2. The human race will surpass the life of the planet earth, because we will have found a way to survive without it.
The Future:I don't know why I made the second assumption. I guess I thought humans are intelligent. We can find ways around the natural cycle of life and death of a species. We have the intelligence and technology to live forever. But forever is longer than I previously was thinking of, when I think about it now. When it comes to the evolution of life, very little has happened in the short span of time that people have been alive, compared to the developmental periods before that. And I have given very little thought to the prospect of an entirely new race of humans evolving on this earth while we are still alive. I mean if it happened once, it could happen again in another billion years, right? Assuming the earth hasn't been paved into a giant city by then. I don't know when the sun is supposed to burn out, but that could interfere with it, I guess. But anyway, I guess people could still evolve on Mars. I mean, we started out as single-celled organisms, and that's what they have on Mars. Although I've sort of though as Mars as the overflow planet - when the Earth gets so messed up that we can't live there anymore, we'll move to Mars and get a fresh start. It's a little cold, but some insert some greenhouse gases and other things, and we could make it inhabitable. Although I somehow have it in my head that if we moved there, we would impede any evolutionary process that was happening there. I don't know why I think so. Maybe because we'd have to change the environment to make it inhabitable, and that would mess up the order of things. So that's why I thought there could never be life on Mars. But as I now look at my thought process, I realize that a lot of these assumptions don't have much reasoning behind them, so yeah. I guess people could still evolve on Mars. As for people on Jupiter: Jupiter is a young planet, and probably potentially inhabitable as well, so the same goes for Jupiter.

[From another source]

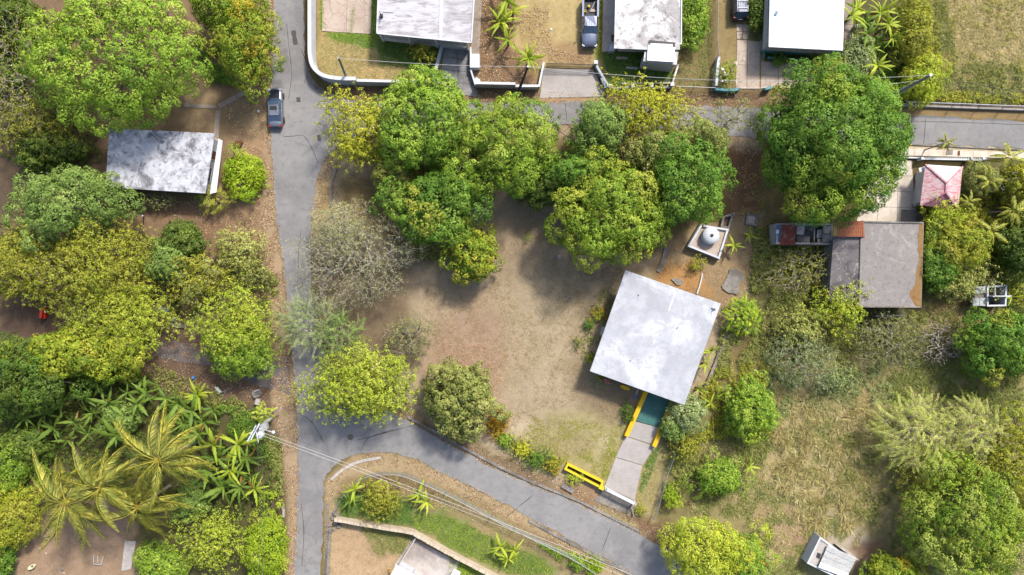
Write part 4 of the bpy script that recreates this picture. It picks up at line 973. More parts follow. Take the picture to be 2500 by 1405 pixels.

The Past:Past life on Jupiter is a lot less possible, though. I don't really see how it would work. However, there could have been past life on Mars, I suppose, the ruins of civilization buried deep under eras of natural transformation. I think it would make more sense for the people to be from the past though, because
Swedenborg saw them in the spiritual world, where there may not be time, but there is progression, so if the people were from the future, why would he have seen them?

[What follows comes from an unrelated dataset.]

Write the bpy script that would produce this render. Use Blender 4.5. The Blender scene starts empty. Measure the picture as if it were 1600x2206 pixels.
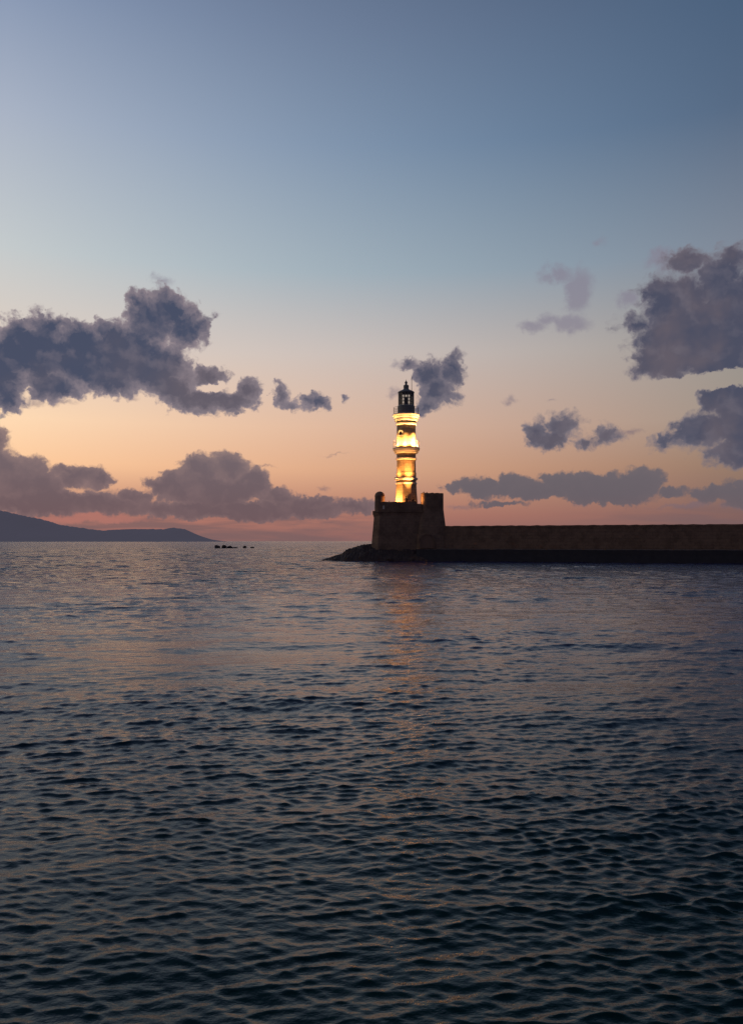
import bpy, bmesh, math, random
import numpy as np
from mathutils import Vector, Matrix
random.seed(7); rng = np.random.default_rng(11)
C = bpy.context.scene.collection
PI = math.pi
F = 1731.0          # focal length in photograph pixels
EYE = 2.8           # eye height above the water
TILT = math.atan(63/F)

def S(r, g, b):     # sRGB 0-255 -> linear
    def f(c):
        c /= 255.0
        return c/12.92 if c <= 0.04045 else ((c+0.055)/1.055)**2.4
    return (f(r), f(g), f(b), 1.0)

def at(px, py, Y):  # survey helper: photograph pixel at a known depth -> point in the place
    cx, cz = (px-800)/F, (1103-py)/F
    ry = math.cos(TILT) - cz*math.sin(TILT)
    rz = math.sin(TILT) + cz*math.cos(TILT)
    return Vector((Y*cx/ry, Y, EYE + Y*rz/ry))
def zz(py, Y): return at(800, py, Y).z
def xx(px, Y): return at(px, 1166, Y).x

# ------------------------------------------------------------ node helpers
class NT:
    def __init__(s, tree): s.t = tree; s.n = tree.nodes; s.l = tree.links
    def new(s, typ, **kw):
        nd = s.n.new(typ)
        for k, v in kw.items(): setattr(nd, k, v)
        return nd
    def put(s, sock, v):
        if isinstance(v, bpy.types.NodeSocket): s.l.new(v, sock)
        elif v is not None: sock.default_value = v
    def m(s, op, a, b=None, c=None, clamp=False):
        nd = s.new('ShaderNodeMath', operation=op); nd.use_clamp = clamp
        s.put(nd.inputs[0], a); s.put(nd.inputs[1], b); s.put(nd.inputs[2], c)
        return nd.outputs[0]
    def vm(s, op, a, b=None, c=None):
        nd = s.new('ShaderNodeVectorMath', operation=op)
        s.put(nd.inputs[0], a); s.put(nd.inputs[1], b); s.put(nd.inputs[2], c)
        return nd.outputs['Value'] if op in ('LENGTH', 'DOT_PRODUCT') else nd.outputs[0]
    def xyz(s, x, y, z):
        nd = s.new('ShaderNodeCombineXYZ')
        s.put(nd.inputs[0], x); s.put(nd.inputs[1], y); s.put(nd.inputs[2], z); return nd.outputs[0]
    def sep(s, v):
        nd = s.new('ShaderNodeSeparateXYZ'); s.put(nd.inputs[0], v); return nd.outputs
    def ss(s, v, lo, hi, a=0.0, b=1.0, kind='SMOOTHSTEP'):
        nd = s.new('ShaderNodeMapRange', interpolation_type=kind)
        s.put(nd.inputs[0], v); s.put(nd.inputs[1], lo); s.put(nd.inputs[2], hi)
        s.put(nd.inputs[3], a); s.put(nd.inputs[4], b); return nd.outputs[0]
    def mix(s, f, a, b, bt='MIX'):
        nd = s.new('ShaderNodeMix', data_type='RGBA', blend_type=bt)
        s.put(nd.inputs[0], f); s.put(nd.inputs[6], a); s.put(nd.inputs[7], b); return nd.outputs[2]
    def ramp(s, f, stops, interp='LINEAR'):
        nd = s.new('ShaderNodeValToRGB'); cr = nd.color_ramp; cr.interpolation = interp
        while len(cr.elements) < len(stops): cr.elements.new(0.5)
        for e, (p, c) in zip(cr.elements, stops): e.position = p; e.color = c
        s.put(nd.inputs[0], f); return nd.outputs[0]
    def noise(s, v, scale, detail=4, rough=0.55, dist=0.0, color=False, lac=2.0):
        nd = s.new('ShaderNodeTexNoise'); s.put(nd.inputs['Vector'], v)
        nd.inputs['Scale'].default_value = scale; nd.inputs['Detail'].default_value = detail
        nd.inputs['Roughness'].default_value = rough; nd.inputs['Distortion'].default_value = dist
        nd.inputs['Lacunarity'].default_value = lac
        return nd.outputs[1] if color else nd.outputs[0]

# ------------------------------------------------------------ sky
world = bpy.data.worlds.new("World"); bpy.context.scene.world = world; world.use_nodes = True
W = NT(world.node_tree); W.n.clear()
tc = W.new('ShaderNodeTexCoord')
d = W.vm('NORMALIZE', tc.outputs['Generated'])
dx, dy, dz = W.sep(d)
DEG = 180/PI
az = W.m('MULTIPLY', W.m('ARCTAN2', dx, dy), DEG)
el = W.m('MULTIPLY', W.m('ARCSINE', W.m('MINIMUM', W.m('MAXIMUM', dz, -1.0), 1.0)), DEG)
def deg(px, py):
    a = math.atan((px-800)/F); return math.degrees(a), math.degrees(math.atan((1166-py)/F*math.cos(a)))
EL = [0.2, 1.8, 5.1, 8.1, 13.2, 18.7, 26.6, 33.3, 45, 70]
COL = {
 'L': [(142,100,98),(178,120,107),(255,204,158),(255,219,181),(220,206,194),(196,202,204),(168,178,196),(134,150,178),(68,86,120),(32,48,78)],
 'M': [(143,102,98),(174,118,104),(216,166,134),(218,180,156),(200,188,182),(158,173,184),(125,145,170),(106,123,150),(56,72,104),(26,40,68)],
 'R': [(118,90,92),(130,99,95),(150,124,107),(160,146,134),(151,148,144),(127,137,152),(87,107,133),(74,96,124),(40,56,88),(22,34,60)],
}
elt = W.m('DIVIDE', el, 90.0)
def sky_ramp(k, mul=1.0):
    st = [(0.0, tuple(c*mul for c in S(*COL[k][0])[:3])+(1,))]
    for e, c in zip(EL, COL[k]):
        st.append((e/90.0, tuple(x*mul for x in S(*c)[:3])+(1,)))
    return W.ramp(elt, st)
def mid_ctrl():      # control colours of a quadratic curve from left over middle to right
    st = []
    for i, e in enumerate([0.0]+EL):
        j = max(0, i-1); l, c, r = (S(*COL[k][j]) for k in 'LMR')
        st.append((e/90.0, tuple(max(0.0, 2*c[q]-0.5*(l[q]+r[q])) for q in range(3))+(1,)))
    return W.ramp(elt, st)
rl, rm, rr = sky_ramp('L'), mid_ctrl(), sky_ramp('R')
tt = W.ss(az, -24.8, 24.8, kind='LINEAR')
base = W.mix(tt, W.mix(tt, rl, rm), W.mix(tt, rm, rr))
# away from the afterglow the sky falls to deep blue
rb = W.ramp(elt, [(0.0, S(84,74,84)), (0.08, S(98,86,98)), (0.25, S(80,84,108)), (0.6, S(46,58,90)), (1.0, S(30,40,70))])
off = W.m('ABSOLUTE', W.m('ADD', az, 22.0))
base = W.mix(W.ss(off, 50.0, 120.0), base, rb)

# cloud field: blobs given by direction; each is an ellipse in degrees
p0 = W.xyz(az, el, 0.0)
wn = W.noise(p0, 0.35, 5, 0.6, color=True)
wn2 = W.noise(p0, 1.6, 4, 0.6, color=True)
pw = W.vm('MULTIPLY_ADD', W.vm('SUBTRACT', wn, (0.5, 0.5, 0.5)), (2.2, 1.5, 0.0), p0)
pw = W.vm('MULTIPLY_ADD', W.vm('SUBTRACT', wn2, (0.5, 0.5, 0.5)), (0.9, 0.8, 0.0), pw)
def field(blobs, k=0.35, src=pw):
    acc = None
    for (x, y, rx, ry) in blobs:
        a, e = deg(x, y); ax = rx/F*DEG*math.cos(math.radians(a))**2; ey = ry/F*DEG
        q = W.vm('MULTIPLY_ADD', src, (1/ax, 1/ey, 0.0), (-a/ax, -e/ey, 0.0))
        r = math.sqrt(ax*ey)**0.7*1.1+0.12
        s = W.m('MULTIPLY_ADD', W.vm('LENGTH', q), -r, r)
        acc = s if acc is None else W.m('SMOOTH_MAX', acc, s, k)
    return acc
solid = [(-60,790,150,90),(70,750,110,75),(85,705,50,35),(120,690,25,18),(170,765,120,72),(260,765,110,80),(318,690,72,65),(290,650,38,28),(360,665,62,48),(352,632,22,20),
 (400,705,55,48),(330,785,95,60),(10,855,50,32),(110,825,85,38),(230,815,90,38),(370,825,75,45),(430,855,90,36),(500,865,58,30),(532,838,36,32),(445,805,48,26),(455,675,10,8),
 (602,850,24,26),(602,824,11,10),(628,870,30,14),(682,863,42,22),(738,853,13,9),
 (885,778,26,18),(925,800,44,34),(940,838,50,40),(975,795,28,36),(984,764,20,15),(925,872,32,16),
 (1560,590,75,50),(1465,640,90,55),(1380,692,52,22),(1480,715,125,85),(1600,700,120,130),(1430,765,76,44),(1395,800,40,26),(1440,800,60,30),(1490,560,60,30),(1580,545,45,30),(1420,630,50,40),(1540,775,110,40),
 (1570,850,70,40),(1530,860,40,30),(1620,900,100,90),(1510,925,95,46),(1440,942,42,28),(1590,972,90,34),
 (1150,930,32,30),(1212,918,42,32),(1190,945,66,20),(1305,936,42,22),(1262,950,45,12)]
low = [(980,1048,34,13),(1035,1052,45,28),(1100,1048,50,26),(1140,1062,70,20),(1205,1040,48,28),(1270,1050,80,33),(1372,1040,58,36),(1300,1068,110,18),(1440,1056,40,11),
 (1545,1064,75,20),(1620,1062,80,30),(1330,1045,60,24),(1165,1055,70,22),(1080,1088,60,7),
 (-20,1000,62,65),(20,1035,95,58),(75,1050,80,48),(-8,958,34,40),(60,1015,50,35),(175,1035,66,28),(222,1036,30,22),(150,1016,40,15),(285,1068,50,18),
 (350,1045,50,26),(435,1012,56,42),(495,1008,56,40),(400,1040,70,40),(542,1042,55,42),(450,1058,140,38),(595,1075,62,24),(665,1085,76,18),(765,1092,70,16),
 (130,1085,240,26),(520,1098,300,22)]
wisp = [(1205,590,55,24),(1255,625,38,60),(1235,695,60,24),(1150,698,40,18),(1195,685,40,18),(1300,515,22,14),(1440,555,50,28),(1350,640,30,20),
 (846,848,18,14),(1105,866,24,9),(1186,862,20,6),(1360,926,40,8),(985,1092,32,7),(1255,1086,28,7),(1480,1087,90,8),(1600,1090,80,10),
 (580,1003,26,4),(722,978,30,3),(692,1058,20,6),(75,865,22,8),(135,868,30,8),(280,853,20,7),(350,605,24,16),(455,672,14,10),(860,780,22,14)]
lowbase = W.vm('MULTIPLY', p0, (0.35, 1.0, 1.0))
n_a = W.noise(p0, 0.8, 7, 0.56)              # lumpy edge
n_b = W.noise(W.vm('ADD', p0, (31.0, 7.0, 0.0)), 2.6, 6, 0.6)
vor = W.new('ShaderNodeTexVoronoi', feature='SMOOTH_F1'); vor.inputs['Scale'].default_value = 1.5
W.put(vor.inputs['Vector'], pw); vor.inputs['Smoothness'].default_value = 0.35; vor.inputs['Detail'].default_value = 2.0
bil = W.m('SUBTRACT', 0.42, vor.outputs['Distance'])
edge = W.m('ADD', W.m('MULTIPLY', W.m('SUBTRACT', n_a, 0.5), 1.05), W.m('MULTIPLY', bil, 0.7))
edge = W.m('ADD', edge, W.m('MULTIPLY', W.m('SUBTRACT', n_b, 0.5), 0.22))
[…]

In conclusion, yeah. It's confusing but I suspect the universe is a lot different than the way we assume it is. Because chemistry turned out a lot differently than we originally assumed. Who would have thought that atoms would be mostly empty space, the only thing keeping things solid being the electrical repulsion of tiny atomic nuclii? And we really don't know very much about the universe yet, so who knows what could happen? I'm no expert, but that's the impression I get.